Part III: Lincoln County

Privatization, Lawsuits, and the Solid Waste Raid

The Lincoln County Board of Supervisors oversees 22 districts. This election is a referendum on a bitter financial and legal war. The current board fractured over massive budget deficits, resulting in a fractured body that has struggled to find common ground. The county paid for this political infighting with internal lawsuits, emergency debt, and higher property taxes.

The Policy Stakes: Financial Shell Games and the Pine Crest Divide

The next board will inherit the consequences of two major decisions.

The Pine Crest Privatization Fallout

The county owned and operated the Pine Crest Nursing Home for decades. In 2024, the board majority sold it for $9.5 million to a for-profit company to avoid a projected $49 million in long-term repairs. Supervisor Don Dunphy challenged the sale in court, arguing the board used inflated repair estimates to scare the public into accepting privatization. These legal battles and the delayed transition cost the county an extra $750,000 in a single year. Voters must now decide if this aggressive offloading saved the county from bankruptcy or simply traded a public asset for a more expensive legal and social mess.

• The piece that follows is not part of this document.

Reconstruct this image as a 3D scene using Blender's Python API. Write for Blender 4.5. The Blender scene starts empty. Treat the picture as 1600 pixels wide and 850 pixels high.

The Solid Waste Raid and the Tax Hike

The Pine Crest chaos collided with a $1 million spike in health insurance claims. To balance the budget, Chairman Jesse Boyd and the finance committee orchestrated a massive move of county assets. The board stripped $2.8 million from the Solid Waste Fund to pay for daily county operations. To cover the hole they created at the landfill, the county issued over $4 million in new bonds. This bond added $775,900 in new, annual debt service directly to the tax levy. Because the board raided the landfill fund, property owners absorbed a 6.78 percent property tax increase just to cover the new debt payments. The 2026 board will inherit a structural deficit with zero emergency cash available and a landfill that now carries millions in debt.

The Contested Races: Factions on the Ballot

  • District 10: The Architect vs. The Challenger
    • The Matchup: Jesse Boyd (Incumbent) vs. Josh Oxborrow (Challenger).
    • The Friction: Chairman Jesse Boyd is the primary architect of the "Offload and Cut" strategy. He engineered the Pine Crest sale and the Solid Waste debt transfer to keep the county out of immediate bankruptcy. Josh Oxborrow challenges Boyd directly on this record, arguing that these accounting tricks have permanently damaged the county's financial health. This race is a test of whether voters value short-term survival over long-term stability.
  • District 7: The Uncontested Resistance
    • The Matchup: Donald Dunphy (Incumbent) vs. Unopposed.
    • The Friction: Supervisor Don Dunphy anchors the "Retain and Subsidize" faction. He led the push for tax referendums to keep public assets under county control. Because he is running unopposed, his seat is guaranteed. This ensures that the anti-privatization resistance remains a fixed part of the board's voting math, regardless of the outcome in other districts.

Conclusion: The Bill Comes Due

The 2026 to 2028 term will be the most difficult financial period in modern Lincoln County history. The safety nets are gone, and the reserve funds are empty. The voters on April 7 must elect a 22-member board capable of making mathematically sound decisions rather than political ones. The county can no longer afford internal lawsuits or financial shell games. The next board must either drastically cut the services residents expect or drastically raise the taxes residents pay. There is no third option.